Se fosse stata una ditta sarebbe chiusa da un pezzo. E invece il tribunale di Prato – sulle cui sorti e sul cui stato di degrado e carenza di organico si discute da anni – è sempre lì a dare problemi. Il "tempio" della giustizia e delle regole che va a rotoli. Ci voleva un topo (che ha causato il black out totale nel palazzo venerdì scorso) per riportare alla ribalta le difficoltà di una struttura vecchia e malridotta in cui quasi nulla è a norma o funziona come dovrebbe. Il "caso topo", per quanto grottesco, è stato solo la goccia che ha fatto traboccare un vaso stracolmo di guasti, disagi, disservizi, appelli e richieste di intervento caduti nel vuoto. E di passerelle di politici. E’ vero che l’abito non fa il monaco ma l’esterno del tribunale è lo specchio di quello che c’è dentro: l’entrata principale è chiusa dal 2019 quando sono iniziati i lavori per la sistemazione dell’ingresso. Peccato che non siano ancora finiti. L’ultimo cartello indica la fine del cantiere (quello per la sistemazione del corpo esterno dove andranno le guardie) con una data già passata, il 12 novembre. Di ritardo in ritardo sono passati cinque anni fra transenne, erbacce, sporcizia e degrado. Ma questo sarebbe il meno. All’interno cade tutto a pezzi tanto che il procuratore Luca Tescaroli ha deciso di aprire un fascicolo contro ignoti per verificare le eventuali violazioni al testo unico sulla sicurezza nei luoghi di lavoro e le possibili responsabilità. Una ipotesi di reato che chiama in causa direttamente il datore di lavoro, ossia il Ministero della Giustizia. Al momento è ipotizzata l’inosservanza di una serie di obblighi a cui è tenuto il datore di lavoro: dalla manutenzione tecnica alla pulizia degli impianti fino alla libera fruizione delle uscite di emergenza in caso di necessità. Proprio per questo ieri pomeriggio è stato eseguito il sopralluogo con i tecnici dell’Asl, il provveditorato regionale per le opere pubbliche e lo stesso Tescaroli. Si tratta di una ricognizione di tutto il palazzo per verificare criticità e avere un quadro chiaro sullo stato in cui versa la struttura che risale agli anni Ottanta.

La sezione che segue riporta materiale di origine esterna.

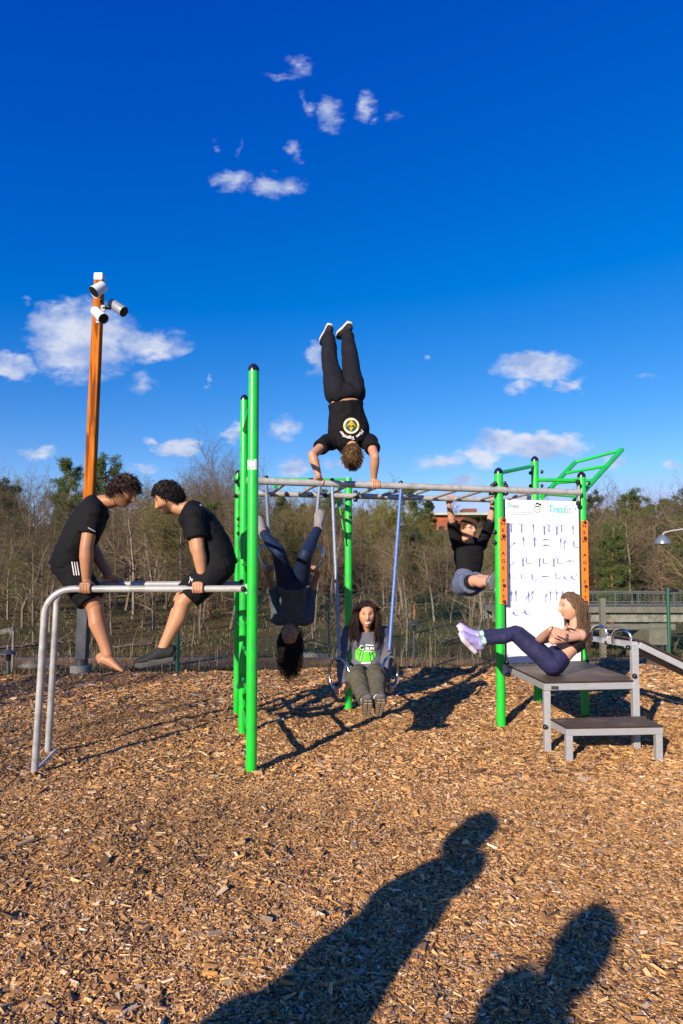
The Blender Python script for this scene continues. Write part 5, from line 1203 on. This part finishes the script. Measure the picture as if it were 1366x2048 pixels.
def bvh_of(o):
    me = o.data; w_ = Vector((0, 0, 0)); p = o
    while p is not None: w_ += Vector(p.location); p = p.parent
    return BVHTree.FromPolygons([v_.co + w_ for v_ in me.vertices], [tuple(p.vertices) for p in me.polygons])
def decal(name, polys, obj, m_, parent=None, off=.0025, sub=0.6, Yt=None):
    """flat marks in photo pixels laid on the surface of a garment, cut small enough to follow it"""
    bv = bvh_of(obj); bm = bmesh.new()
    for poly in polys:
        vs = [bm.verts.new((x, y, 0)) for x, y in poly]
        try: bm.faces.new(vs)
        except ValueError: pass
    bmesh.ops.triangulate(bm, faces=bm.faces[:])
    for _ in range(3):
        ed = [e for e in bm.edges if e.calc_length() > 3]
        if not ed: break
        bmesh.ops.subdivide_edges(bm, edges=ed, cuts=1, use_grid_fill=True)
    o = Vector((0, 0, CH)); kill = []
    for v_ in bm.verts:
        d = DIR(v_.co.x, v_.co.y).normalized(); h = bv.ray_cast(o, d)
        if h[0] is None: kill.append(v_)
        else: v_.co = h[0] - d*off
    bmesh.ops.delete(bm, geom=kill, context='VERTS')
    bad = [f for f in bm.faces if f.calc_area() > .003 or max(e.calc_length() for e in f.edges) > .09]; bmesh.ops.delete(bm, geom=bad, context='FACES')
    me = bpy.data.meshes.new(name); bm.to_mesh(me); bm.free(); return link(name, me, m_, parent or obj, True)
def tpoly(s, size, place):
    """letters as pixel polygons; place(x, y) maps text space (units of size) to pixels"""
    me = text_mesh(s, 1.0); P = []
    for p in me.polygons:
        if p.normal.z > .5: P.append([place(me.vertices[i].co.x*size, me.vertices[i].co.y*size) for i in p.vertices])
    return P
# ================================================================== THE PEOPLE
black = cloth((.0045, .0045, .006)); black2 = cloth((.0055, .0055, .007)); navyl = cloth((.022, .023, .070), .6); invleg = cloth((.009, .018, .050), .6)
greyjmp = cloth((.105, .105, .135)); greyblue = cloth((.065, .072, .085)); olive = cloth((.085, .078, .055)); slate = cloth((.105, .125, .20)); topblack = cloth((.016, .014, .015), .6)
trous = cloth((.008, .008, .012)); shoeblk = cloth((.018, .018, .020), .7); solegrey = mat('grey_rubber', (.045, .045, .043), .7); solewhite = mat('off_white_rubber', (.62, .58, .50), .6)
lilac = cloth((.36, .31, .62), .7); solelil = mat('pale_lilac_rubber', (.66, .60, .66), .6); mint = cloth((.42, .62, .52)); shoegrey = cloth((.10, .10, .11), .7); whitecl = cloth((.42, .41, .40), .8)
soleol = mat('dark_rubber', (.07, .062, .050), .7); tread = mat('tan_tread', (.26, .20, .14), .7)
bar_b = lambda px: next(p for p in [bL.lerp(bR, k/500) for k in range(501)] if CX + p.x/p.y*F >= px)
S1, S2 = (.40, .185, .095), (.46, .235, .14)
X = Vector((1, 0, 0)); Zv = Vector((0, 0, 1)); Yv = Vector((0, 1, 0))
# --- man with brown wavy hair on the parallel bars
x1 = (174 - CX)/F*4.555
man1 = person('man with wavy brown hair and bare feet propped on the parallel bars facing right', dict(
    pel=W(139, 1131, 4.78), waist=W(149, 1094, 4.78), chest=W(171, 1052, 4.79), neck=W(204, 1005, 4.80), head=W(246, 984, 4.80), hf=(.90, -.06, -.40), hu=(.40, 0, .9), front=(.80, 0, -.55),
    sh=[W(186, 1024, 4.62), W(190, 1020, 4.97)], el=[W(173, 1095, 4.585), W(182, 1092, 5.02)], hp=[W(137, 1132, 4.70), W(139, 1131, 4.87)], kn=[W(190, 1214, 4.67), W(192, 1212, 4.90)],
    an=[W(217, 1312, 4.63), W(213, 1308, 4.90)], toe=[W(262, 1328, 4.62), W(258, 1326, 4.90)],
    hand=[dict(t='grip', bar=(x1, 4.553, ZF), axis=X, palm=Zv, f=-Yv, thumb=1, ws=-.022), dict(t='grip', bar=(x1 + .03, 5.03, ZB_), axis=X, palm=Zv, f=Yv, thumb=1, ws=-.02)]),
    dict(skin=S1, hair=(.032, .018, .012), beard=.5, big=[-1, 1], hs=dict(seed=2, thick=.016, n=1500, len=.058, segs=6, lift=.3, flow=(0, .55, -.35), mess=.45, curl=.9, r=.0026, front=.52, lump=5),
         top=dict(mat=black, sleeve=.62, sadd=.016, flare=.012, loose=.022, hem=.015, wr=.011, ws=9, wst=(1, 1, 1.6), neckadd=.008), bottom=dict(mat=black2, name='shorts', leg=.86, add=.020, flare=.022, wr=.006)))
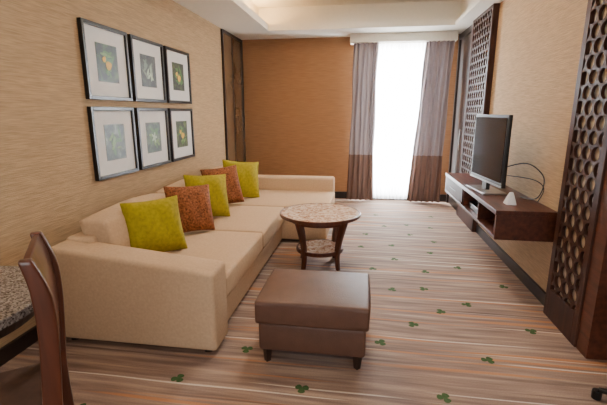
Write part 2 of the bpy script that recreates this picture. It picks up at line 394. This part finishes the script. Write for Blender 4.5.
# ---------------- ottoman ----------------
ot=grp('ottoman',(-.29,2.38,0))
box('base',(-.595,2.11,.09),(.045,2.60,.275),M['leather'],ot,.02,4,True)
cushion('cushion',(-.61,2.09,.275),(.06,2.62,.42),M['leather'],ot,.02,.03)
for i,(x,y) in enumerate(((-.55,2.15),(0,2.15),(-.55,2.55),(0,2.55))):
    cyl('leg_%d'%i,(x,y),.02,.03,0,.095,M['woodd'],ot,4)

# ---------------- round coffee table ----------------
tb=grp('round_coffee_table',(-.40,3.80,0)); tc_=(-.41,3.80)
cyl('marble_top',tc_,.38,.38,.52,.545,M['marble'],tb,64,.004)
def ring(name,c,r0,r1,z0,z1,mat,par,n=64):
    bm=bmesh.new(); V=[]
    for i in range(n):
        a=2*math.pi*i/n; ca,sa=math.cos(a),math.sin(a)
        V.append([bm.verts.new((c[0]+r*ca,c[1]+r*sa,z)) for r,z in ((r0,z0),(r1,z0),(r1,z1),(r0,z1))])
    for i in range(n):
        p,q=V[i],V[(i+1)%n]
        for j in range(4): bm.faces.new((p[j],q[j],q[(j+1)%4],p[(j+1)%4]))
    return meshobj(name,bm,mat,par,False,.004)
ring('wood_rim',tc_,.378,.396,.515,.546,M['woodc'],tb)
ring('apron',tc_,.27,.29,.46,.52,M['wood'],tb)
cyl('lower_shelf',tc_,.215,.215,.165,.19,M['marble'],tb,48,.004)
ring('shelf_rim',tc_,.213,.235,.155,.192,M['wood'],tb)
for i in range(4):
    a=math.radians(45+90*i+10); d=Vector((math.cos(a),math.sin(a),0)); t=Vector((-d.y,d.x,0))
    P=smoothpts([Vector((tc_[0],tc_[1],z))+d*r for r,z in ((.31,.515),(.275,.40),(.235,.25),(.225,.12),(.24,0))])
    n=len(P); dm=[(.075-.045*(i2/(n-1)),.04) for i2 in range(n)]
    sweep('leg_%d'%i,P,dm,d,t,M['woodc'],tb,.006)

# ---------------- console + tv ----------------
cn=grp('tv_console',(1.25,4.2,.64)); cx0,cx1,cy0,cy1=1.03,XR,3.19,5.195
W=M['wood']
box('top_board',(cx0-.01,cy0-.01,.725),(cx1,cy1,.762),W,cn,.004)
box('bottom_board',(cx0,cy0,.525),(cx1,cy1,.55),W,cn,.003)
box('near_panel',(cx0,cy0,.55),(cx1,cy0+.03,.725),W,cn)
box('far_panel',(cx0,cy1-.03,.55),(cx1,cy1,.725),W,cn)
box('back_panel',(cx1-.02,cy0+.03,.55),(cx1,cy1-.03,.725),W,cn)
box('divider_1',(cx0+.01,3.72,.55),(cx1-.02,3.745,.725),W,cn)
box('divider_2',(cx0+.01,4.28,.55),(cx1-.02,4.305,.725),W,cn)
box('drawer_front',(cx0,4.31,.555),(cx0+.02,cy1-.035,.72),M['woodv'],cn,.004)
tube('drawer_handle',[(cx0-.008,4.6,.64),(cx0-.014,4.75,.64),(cx0-.008,4.9,.64)],.004,M['trimd'],cn)
box('media_box',(1.08,3.80,.55),(1.35,4.22,.61),M['black'],cn,bevel=.004)

tv=grp('television',(1.2,4.0,.85))
A=Vector((1.21,3.65,0)); B=Vector((1.135,4.40,0)); d=(B-A).normalized(); nrm=Vector((-d.y,d.x,0))
def obox(name,c,half,mat,par,bev=.004):
    bm=bmesh.new(); addbox(bm,(-half[0],-half[1],-half[2]),half)
    mt=Matrix(((d.x,nrm.x,0,c[0]),(d.y,nrm.y,0,c[1]),(0,0,1,c[2]),(0,0,0,1)))
    bmesh.ops.transform(bm,matrix=mt,verts=bm.verts); return meshobj(name,bm,mat,par,False,bev)
mid=(A+B)/2; L2=(B-A).length/2
zc=1.165
obox('body',(mid.x,mid.y,zc),(L2,.018,.315),M['black'],tv,.008)
p=mid+nrm*.019; obox('screen',(p.x,p.y,zc+.01),(L2-.025,.002,.28),M['screen'],tv,0)
p=mid+nrm*.02; obox('lower_trim',(p.x,p.y,zc-.305),(L2-.005,.004,.007),M['silver'],tv,0)
p=mid-nrm*.035; obox('rear_housing',(p.x,p.y,zc-.05),(L2*.6,.025,.17),M['black'],tv,.015)
obox('neck',(mid.x,mid.y,.81),(.05,.018,.045),M['black'],tv)
obox('stand',(mid.x,mid.y,.771),(.23,.11,.008),M['silver'],tv,.006)
tube('cable',[(1.25,3.80,1.02),(1.36,3.6,1.08),(1.45,3.5,1.0),(1.45,3.46,.9),(1.42,3.5,.8),(1.38,3.7,.77)],.005,M['black'],tv)
tube('cable_2',[(1.25,3.80,.95),(1.38,3.5,.96),(1.44,3.42,.9),(1.44,3.5,.775)],.004,M['black'],tv)
ds=grp('desk_sign_cone',(1.2,3.42,.762))
bm=bmesh.new()
vs=[bm.verts.new(q) for q in ((1.16,3.38,.763),(1.24,3.38,.763),(1.245,3.47,.763),(1.155,3.47,.763),(1.185,3.415,.865),(1.215,3.415,.865),(1.215,3.43,.865),(1.185,3.43,.865))]
for f in ((0,1,2,3),(4,5,6,7),(0,1,5,4),(1,2,6,5),(2,3,7,6),(3,0,4,7)): bm.faces.new([vs[i] for i in f])
meshobj('body',bm,M['whitep'],ds,True,.008)

# ---------------- dining table (round granite) ----------------
dt=grp('dining_table',(-1.71,1.24,0)); dc=(-1.71,1.24)
cyl('granite_top',dc,.41,.41,.71,.75,M['granite'],dt,64,.006)
cyl('edge_apron',dc,.37,.39,.66,.71,M['woodd'],dt,64)
cyl('pedestal',dc,.05,.04,.04,.66,M['woodd'],dt,24)
cyl('foot',dc,.13,.11,0,.04,M['woodd'],dt,40,.006)

# ---------------- dining chair ----------------
ch=grp('dining_chair',(-1.2,1.1,0))
Pn=Vector((-1.055,1.07,0)); wd=Vector((-.60,.80,0)).normalized(); fd=Vector((-wd.y,wd.x,0))
if fd.y>0: fd=-fd
Pf=Pn+wd*.34
prof=[(-.02,0),(-.005,.2),(0,.45),(-.012,.62),(-.022,.8),(-.015,.93),(.012,1.04)]
for nm,P0 in (('back_post_1',Pn),('back_post_2',Pf)):
    pts=smoothpts([P0+fd*o+Vector((0,0,z)) for o,z in prof],4)
    n=len(pts); sweep(nm,pts,[(.06 if i<n*.75 else .06-.025*(i-n*.75)/(n*.25),.034) for i in range(n)],fd,wd,M['woodc'],ch,.008)
cen=(Pn+Pf)/2
pts=smoothpts([cen+fd*o+Vector((0,0,z)) for o,z in ((-.004,.52),(-.012,.62),(-.022,.8),(-.015,.93),(.010,1.035))],5)
sweep('back_panel',pts,[(.024,.33)]*len(pts),fd,wd,M['woodc'],ch,.006)
def sbox(name,f0,f1,w0,w1,z0,z1,mat,bev):
    bm=bmesh.new(); addbox(bm,(f0,w0,z0),(f1,w1,z1))
    mt=Matrix(((fd.x,wd.x,0,Pn.x),(fd.y,wd.y,0,Pn.y),(0,0,1,0),(0,0,0,1))); bmesh.ops.transform(bm,matrix=mt,verts=bm.verts)
    return meshobj(name,bm,mat,ch,True,bev,3)
sbox('seat_frame',.0,.40,-.02,.36,.39,.44,M['woodc'],.008)
sbox('seat_pad',.025,.39,-.01,.35,.435,.48,M['seatfab'],.018)
sbox('front_leg_1',.355,.395,-.015,.03,0,.40,M['woodc'],.005)
sbox('front_leg_2',.355,.395,.315,.355,0,.40,M['woodc'],.005)

# ---------------- office chair ----------------
oc=grp('office_chair',(1.62,1.8,0)); oc0=Vector((1.56,1.86,0))
for i in range(5):
    a=math.radians(142+72*i); dd=Vector((math.cos(a),math.sin(a),0)); tt=Vector((-dd.y,dd.x,0))
    sweep('base_arm_%d'%i,[oc0+Vector((0,0,.12)),oc0+dd*.36+Vector((0,0,.055))],[(.05,.04),(.03,.02)],tt,(0,0,1),M['black'],oc,.005)
    w=oc0+dd*.36; cyl('caster_%d'%i,(w.x,w.y),.024,.024,0,.05,M['black'],oc,20,.004)
cyl('gas_column',(oc0.x,oc0.y),.03,.025,.1,.42,M['black'],oc,20)
cushion('seat',(oc0.x-.22,oc0.y-.22,.42),(oc0.x+.22,oc0.y+.22,.50),M['black'],oc,.015)
cushion('backrest',(oc0.x+.18,oc0.y-.2,.58),(oc0.x+.24,oc0.y+.2,.98),M['black'],oc,.015)
box('back_bar',(oc0.x+.2,oc0.y-.03,.46),(oc0.x+.23,oc0.y+.03,.62),M['black'],oc)

# ---------------- carpet leaf motif ----------------
bm=bmesh.new()
pts=[(-1.02,1.90),(-.30,1.92),(-.71,2.24),(.80,2.35),(.47,1.96),(.39,2.72),(.28,3.3),(.85,3.1),(.12,3.75),(.62,3.75),(.95,3.9),(.35,4.5),(.85,4.7),(.05,4.9),(.6,5.4),(.2,5.9),(1.0,5.9),(1.2,2.75),(-.75,3.3),(-.2,2.95),(-1.4,1.6),(.0,1.3),(.9,1.5),(-.8,1.2),(.5,.7),
     (.62,2.95),(.15,2.45),(.55,3.35),(.35,4.05),(.75,4.3),(.0,4.4),(1.25,3.5),(.6,4.95),(.3,5.3),(.9,5.3),(-.1,5.6)]
for (x,y) in pts:
    a0=random.random()*6.28
    for k2 in range(3):
        a=a0+k2*2.1+random.uniform(-.2,.2); l=.040; w=.020
        ring_=[]
        for t in range(12):
            th=2*math.pi*t/12; lx=l*.5+.5*l*math.cos(th); ly=w*math.sin(th)*(1+.3*math.cos(th))
            ring_.append(bm.verts.new((x+lx*math.cos(a)-ly*math.sin(a),y+lx*math.sin(a)+ly*math.cos(a),.0015+.0004*k2)))
        bm.faces.new(ring_)
o=meshobj('leaf_motif',bm,M['leaf'],floor)

# ---------------- lights ----------------
def area(name,loc,rot,sx,sy,e,col):
    l=bpy.data.lights.new(name,'AREA'); l.shape='RECTANGLE'; l.size=sx; l.size_y=sy; l.energy=e; l.color=col
    o=bpy.data.objects.new(name,l); o.location=loc; o.rotation_euler=rot; C.objects.link(o); return o
R90=math.pi/2
area('fill_light_front',(.35,-2.55,1.45),(R90,0,0),3.5,2,48,(1,.96,.92))  # added fill from behind the camera, set at the invented window
area('daylight_window_back',(.55,YB+.3,1.4),(-R90,0,0),1.3,2.4,560,(.93,.97,1))
for i,(x,y) in enumerate(((-1.6,1.9),(-.8,1.3),(.8,1.3),(-.8,-.6),(.8,-.6))):
    g=grp('added_fill_downlight',(x,y,ZC))  # fill spots added out of frame, dressed as recessed fittings
    cyl('lens',(x,y),.035,.035,ZC-.004,ZC-.001,M['fill_lens'],g,24)
    ring('bezel',(x,y),.035,.05,ZC-.008,ZC,M['whitep'],g,24)
    l=bpy.data.lights.new('fill_spot','SPOT'); l.energy=22; l.spot_size=math.radians(130); l.spot_blend=1; l.color=(1,.89,.76); l.shadow_soft_size=.08
    lo=bpy.data.objects.new('fill_spot_lamp',l); lo.location=(x,y,ZC-.03); link(lo); lo.parent=g; lo.matrix_parent_inverse=Matrix.Translation(-Vector(g.location))
for i,(x,y) in enumerate(((-.15,3.2),(-.15,4.9))):
    g=grp('added_tray_fill',(x,y,3.06))  # unseen tray lamp, added as fill to brighten the room
    cyl('diffuser',(x,y),.18,.18,3.055,3.075,M['whitep'],g,40,.004)
    l=bpy.data.lights.new('tray_fill','AREA'); l.shape='DISK'; l.size=.34; l.energy=27; l.color=(1,.91,.8)
    lo=bpy.data.objects.new('tray_fill_emitter',l); lo.location=(x,y,3.05); link(lo); lo.parent=g; lo.matrix_parent_inverse=Matrix.Translation(-Vector(g.location))

w=bpy.data.worlds.new('World'); S.world=w; w.use_nodes=True
w.node_tree.nodes['Background'].inputs[0].default_value=(.9,.95,1,1); w.node_tree.nodes['Background'].inputs[1].default_value=3

cam=bpy.data.cameras.new('Camera'); cam.sensor_width=36; cam.lens=400/607*36; cam.clip_start=.05
co=bpy.data.objects.new('Camera',cam); co.location=(0,0,1.5); co.rotation_euler=(math.radians(90-12.7),0,math.radians(8.6)); C.objects.link(co); S.camera=co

"L’Asl farà le sue prescrizioni – ha spiegato la presidente facente funzione del tribunale Lucia Schiaretti – Nulla è a norma qui dentro, quindi poi le prescrizioni andranno sanate".
Tra infiltrazioni, muffa, topi che scorrazzano nei seminterrati e nei controsoffitti (ma anche sulle scrivanie dei giudici come accaduto qualche tempo fa), impianti che non funzionano, uscite di emergenza da sistemare, cumuli di rifiuti e arredi gettati all’esterno (che in questi giorni finalmente stanno togliendo) e i lavori infiniti all’entrata, l’agibilità del palazzo è a rischio.
L’ultima tegola arrivata fra capo e collo è stata la scoperta della presenza di amianto all’interno delle guaine protettive dei condizionatori. "Non è una situazione preoccupante – ha aggiunto Schiaretti – ma dovrà essere fatta la verifica. Fino a quel momento i termosifoni non potranno essere accesi". La prova verrà effettuata questa notte dai tecnici quando il tribunale sarà completamente vuoto. Verrà azionato il riscaldamento e saranno fatti prelievi e poi prove di laboratorio per verificare che non via sia "polverizzazione". L’amianto infatti diventa pericoloso solo nel caso in cui si polverizzi. La scoperta è stata fatta dai tecnici che a inizio stagione hanno eseguito le prove per riaccendere il riscaldamento. In quell’occasione fu scoperto che all’interno delle guaine era presente l’amianto. Per la sicurezza di tutti è stato deciso di non accendere il riscaldamento fino a quando non sarà eseguita la prova, quella fissata per stanotte. Nel frattempo le udienze si fanno col cappotto.
Per fortuna, la corrente è stata ripristinata con un intervento "provvisorio" finanziato dal Ministero. La parola "provvisorio" non rassicura e le dita restano incrociate augurandosi che un altro topo non voglia cibarsi dei fili delle cabine elettriche.